*PROVIDED MATERIAL*

□ □ □ □ □

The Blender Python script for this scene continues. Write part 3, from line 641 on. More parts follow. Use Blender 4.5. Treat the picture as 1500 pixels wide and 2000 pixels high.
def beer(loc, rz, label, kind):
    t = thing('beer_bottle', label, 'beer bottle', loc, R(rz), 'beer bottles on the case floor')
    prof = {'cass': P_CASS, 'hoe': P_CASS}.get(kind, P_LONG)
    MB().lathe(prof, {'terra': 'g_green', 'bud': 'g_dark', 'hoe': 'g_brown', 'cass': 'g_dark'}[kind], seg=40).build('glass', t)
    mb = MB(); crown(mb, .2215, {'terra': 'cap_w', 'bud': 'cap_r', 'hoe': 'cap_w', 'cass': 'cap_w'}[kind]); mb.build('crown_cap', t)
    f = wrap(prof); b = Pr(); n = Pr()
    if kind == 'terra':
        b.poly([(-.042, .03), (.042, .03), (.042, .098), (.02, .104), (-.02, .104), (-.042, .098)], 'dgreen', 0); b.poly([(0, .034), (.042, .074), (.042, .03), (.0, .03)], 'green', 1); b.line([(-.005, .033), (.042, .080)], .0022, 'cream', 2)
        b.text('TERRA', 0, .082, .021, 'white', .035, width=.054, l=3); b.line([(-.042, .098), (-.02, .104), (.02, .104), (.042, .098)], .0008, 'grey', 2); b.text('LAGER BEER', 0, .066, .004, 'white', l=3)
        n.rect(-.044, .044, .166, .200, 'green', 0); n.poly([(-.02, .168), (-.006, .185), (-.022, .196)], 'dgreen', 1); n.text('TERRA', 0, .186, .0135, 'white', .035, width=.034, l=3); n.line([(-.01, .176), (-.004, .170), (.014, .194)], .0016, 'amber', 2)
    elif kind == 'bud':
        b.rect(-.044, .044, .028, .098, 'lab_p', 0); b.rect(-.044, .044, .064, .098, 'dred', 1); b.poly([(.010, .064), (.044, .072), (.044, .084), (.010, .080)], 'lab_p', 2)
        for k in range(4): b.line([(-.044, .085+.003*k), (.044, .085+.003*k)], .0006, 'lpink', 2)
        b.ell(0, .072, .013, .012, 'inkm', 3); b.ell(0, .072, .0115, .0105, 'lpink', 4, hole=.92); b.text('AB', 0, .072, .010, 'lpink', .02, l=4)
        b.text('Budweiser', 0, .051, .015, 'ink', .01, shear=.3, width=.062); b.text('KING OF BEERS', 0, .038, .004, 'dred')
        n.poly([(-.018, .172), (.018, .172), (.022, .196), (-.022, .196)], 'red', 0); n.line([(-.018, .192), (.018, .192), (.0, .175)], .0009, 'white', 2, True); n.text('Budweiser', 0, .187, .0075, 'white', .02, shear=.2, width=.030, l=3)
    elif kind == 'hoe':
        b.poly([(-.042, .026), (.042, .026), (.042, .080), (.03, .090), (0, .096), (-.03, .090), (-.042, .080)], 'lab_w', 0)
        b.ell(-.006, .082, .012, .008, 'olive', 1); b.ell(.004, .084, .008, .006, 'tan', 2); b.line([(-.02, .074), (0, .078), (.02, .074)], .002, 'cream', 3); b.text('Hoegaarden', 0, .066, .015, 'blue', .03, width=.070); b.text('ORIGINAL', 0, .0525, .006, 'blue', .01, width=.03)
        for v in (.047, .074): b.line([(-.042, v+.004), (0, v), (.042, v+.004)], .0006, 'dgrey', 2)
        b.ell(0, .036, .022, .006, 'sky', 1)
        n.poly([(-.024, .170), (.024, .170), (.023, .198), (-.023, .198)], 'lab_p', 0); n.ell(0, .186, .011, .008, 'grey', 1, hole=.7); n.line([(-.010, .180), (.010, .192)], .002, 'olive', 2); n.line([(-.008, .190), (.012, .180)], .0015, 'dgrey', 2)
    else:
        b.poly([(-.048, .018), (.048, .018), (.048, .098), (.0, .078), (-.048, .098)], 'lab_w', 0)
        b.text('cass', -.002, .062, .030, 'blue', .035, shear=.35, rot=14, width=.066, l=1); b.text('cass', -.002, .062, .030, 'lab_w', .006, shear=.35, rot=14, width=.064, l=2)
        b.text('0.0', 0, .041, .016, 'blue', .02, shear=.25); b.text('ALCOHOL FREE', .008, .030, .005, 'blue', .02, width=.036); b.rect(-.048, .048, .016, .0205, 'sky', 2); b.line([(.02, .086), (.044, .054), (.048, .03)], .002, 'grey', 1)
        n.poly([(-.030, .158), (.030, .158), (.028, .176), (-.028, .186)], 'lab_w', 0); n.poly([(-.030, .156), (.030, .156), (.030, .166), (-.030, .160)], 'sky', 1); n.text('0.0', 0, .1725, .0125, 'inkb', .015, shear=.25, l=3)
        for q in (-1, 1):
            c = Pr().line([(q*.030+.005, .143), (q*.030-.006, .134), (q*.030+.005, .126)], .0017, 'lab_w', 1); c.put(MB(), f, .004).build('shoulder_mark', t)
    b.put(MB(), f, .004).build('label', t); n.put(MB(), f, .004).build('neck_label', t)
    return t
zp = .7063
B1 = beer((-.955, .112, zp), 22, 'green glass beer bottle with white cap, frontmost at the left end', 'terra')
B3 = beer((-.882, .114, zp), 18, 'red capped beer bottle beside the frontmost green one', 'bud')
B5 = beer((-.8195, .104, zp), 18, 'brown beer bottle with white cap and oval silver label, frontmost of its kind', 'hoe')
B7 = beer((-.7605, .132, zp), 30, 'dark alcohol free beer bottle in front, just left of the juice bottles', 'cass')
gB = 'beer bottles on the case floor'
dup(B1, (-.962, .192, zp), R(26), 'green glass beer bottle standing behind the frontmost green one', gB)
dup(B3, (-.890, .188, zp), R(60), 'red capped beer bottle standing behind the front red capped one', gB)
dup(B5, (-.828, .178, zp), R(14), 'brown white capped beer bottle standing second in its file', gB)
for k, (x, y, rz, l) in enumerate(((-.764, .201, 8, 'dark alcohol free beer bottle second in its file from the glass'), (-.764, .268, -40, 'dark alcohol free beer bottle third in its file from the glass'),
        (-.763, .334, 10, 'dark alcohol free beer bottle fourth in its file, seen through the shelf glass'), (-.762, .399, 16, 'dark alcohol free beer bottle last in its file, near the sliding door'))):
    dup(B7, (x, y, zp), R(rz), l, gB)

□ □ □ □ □

*TASK TO CARRY OUT*
Reproduce the listing above word for word.

*OUTPUT*
The Blender Python script for this scene continues. Write part 3, from line 641 on. More parts follow. Use Blender 4.5. Treat the picture as 1500 pixels wide and 2000 pixels high.
def beer(loc, rz, label, kind):
    t = thing('beer_bottle', label, 'beer bottle', loc, R(rz), 'beer bottles on the case floor')
    prof = {'cass': P_CASS, 'hoe': P_CASS}.get(kind, P_LONG)
    MB().lathe(prof, {'terra': 'g_green', 'bud': 'g_dark', 'hoe': 'g_brown', 'cass': 'g_dark'}[kind], seg=40).build('glass', t)
    mb = MB(); crown(mb, .2215, {'terra': 'cap_w', 'bud': 'cap_r', 'hoe': 'cap_w', 'cass': 'cap_w'}[kind]); mb.build('crown_cap', t)
    f = wrap(prof); b = Pr(); n = Pr()
    if kind == 'terra':
        b.poly([(-.042, .03), (.042, .03), (.042, .098), (.02, .104), (-.02, .104), (-.042, .098)], 'dgreen', 0); b.poly([(0, .034), (.042, .074), (.042, .03), (.0, .03)], 'green', 1); b.line([(-.005, .033), (.042, .080)], .0022, 'cream', 2)
        b.text('TERRA', 0, .082, .021, 'white', .035, width=.054, l=3); b.line([(-.042, .098), (-.02, .104), (.02, .104), (.042, .098)], .0008, 'grey', 2); b.text('LAGER BEER', 0, .066, .004, 'white', l=3)
        n.rect(-.044, .044, .166, .200, 'green', 0); n.poly([(-.02, .168), (-.006, .185), (-.022, .196)], 'dgreen', 1); n.text('TERRA', 0, .186, .0135, 'white', .035, width=.034, l=3); n.line([(-.01, .176), (-.004, .170), (.014, .194)], .0016, 'amber', 2)
    elif kind == 'bud':
        b.rect(-.044, .044, .028, .098, 'lab_p', 0); b.rect(-.044, .044, .064, .098, 'dred', 1); b.poly([(.010, .064), (.044, .072), (.044, .084), (.010, .080)], 'lab_p', 2)
        for k in range(4): b.line([(-.044, .085+.003*k), (.044, .085+.003*k)], .0006, 'lpink', 2)
        b.ell(0, .072, .013, .012, 'inkm', 3); b.ell(0, .072, .0115, .0105, 'lpink', 4, hole=.92); b.text('AB', 0, .072, .010, 'lpink', .02, l=4)
        b.text('Budweiser', 0, .051, .015, 'ink', .01, shear=.3, width=.062); b.text('KING OF BEERS', 0, .038, .004, 'dred')
        n.poly([(-.018, .172), (.018, .172), (.022, .196), (-.022, .196)], 'red', 0); n.line([(-.018, .192), (.018, .192), (.0, .175)], .0009, 'white', 2, True); n.text('Budweiser', 0, .187, .0075, 'white', .02, shear=.2, width=.030, l=3)
    elif kind == 'hoe':
        b.poly([(-.042, .026), (.042, .026), (.042, .080), (.03, .090), (0, .096), (-.03, .090), (-.042, .080)], 'lab_w', 0)
        b.ell(-.006, .082, .012, .008, 'olive', 1); b.ell(.004, .084, .008, .006, 'tan', 2); b.line([(-.02, .074), (0, .078), (.02, .074)], .002, 'cream', 3); b.text('Hoegaarden', 0, .066, .015, 'blue', .03, width=.070); b.text('ORIGINAL', 0, .0525, .006, 'blue', .01, width=.03)
        for v in (.047, .074): b.line([(-.042, v+.004), (0, v), (.042, v+.004)], .0006, 'dgrey', 2)
        b.ell(0, .036, .022, .006, 'sky', 1)
        n.poly([(-.024, .170), (.024, .170), (.023, .198), (-.023, .198)], 'lab_p', 0); n.ell(0, .186, .011, .008, 'grey', 1, hole=.7); n.line([(-.010, .180), (.010, .192)], .002, 'olive', 2); n.line([(-.008, .190), (.012, .180)], .0015, 'dgrey', 2)
    else:
        b.poly([(-.048, .018), (.048, .018), (.048, .098), (.0, .078), (-.048, .098)], 'lab_w', 0)
        b.text('cass', -.002, .062, .030, 'blue', .035, shear=.35, rot=14, width=.066, l=1); b.text('cass', -.002, .062, .030, 'lab_w', .006, shear=.35, rot=14, width=.064, l=2)
        b.text('0.0', 0, .041, .016, 'blue', .02, shear=.25); b.text('ALCOHOL FREE', .008, .030, .005, 'blue', .02, width=.036); b.rect(-.048, .048, .016, .0205, 'sky', 2); b.line([(.02, .086), (.044, .054), (.048, .03)], .002, 'grey', 1)
        n.poly([(-.030, .158), (.030, .158), (.028, .176), (-.028, .186)], 'lab_w', 0); n.poly([(-.030, .156), (.030, .156), (.030, .166), (-.030, .160)], 'sky', 1); n.text('0.0', 0, .1725, .0125, 'inkb', .015, shear=.25, l=3)
        for q in (-1, 1):
            c = Pr().line([(q*.030+.005, .143), (q*.030-.006, .134), (q*.030+.005, .126)], .0017, 'lab_w', 1); c.put(MB(), f, .004).build('shoulder_mark', t)
    b.put(MB(), f, .004).build('label', t); n.put(MB(), f, .004).build('neck_label', t)
    return t
zp = .7063
B1 = beer((-.955, .112, zp), 22, 'green glass beer bottle with white cap, frontmost at the left end', 'terra')
B3 = beer((-.882, .114, zp), 18, 'red capped beer bottle beside the frontmost green one', 'bud')
B5 = beer((-.8195, .104, zp), 18, 'brown beer bottle with white cap and oval silver label, frontmost of its kind', 'hoe')
B7 = beer((-.7605, .132, zp), 30, 'dark alcohol free beer bottle in front, just left of the juice bottles', 'cass')
gB = 'beer bottles on the case floor'
dup(B1, (-.962, .192, zp), R(26), 'green glass beer bottle standing behind the frontmost green one', gB)
dup(B3, (-.890, .188, zp), R(60), 'red capped beer bottle standing behind the front red capped one', gB)
dup(B5, (-.828, .178, zp), R(14), 'brown white capped beer bottle standing second in its file', gB)
for k, (x, y, rz, l) in enumerate(((-.764, .201, 8, 'dark alcohol free beer bottle second in its file from the glass'), (-.764, .268, -40, 'dark alcohol free beer bottle third in its file from the glass'),
        (-.763, .334, 10, 'dark alcohol free beer bottle fourth in its file, seen through the shelf glass'), (-.762, .399, 16, 'dark alcohol free beer bottle last in its file, near the sliding door'))):
    dup(B7, (x, y, zp), R(rz), l, gB)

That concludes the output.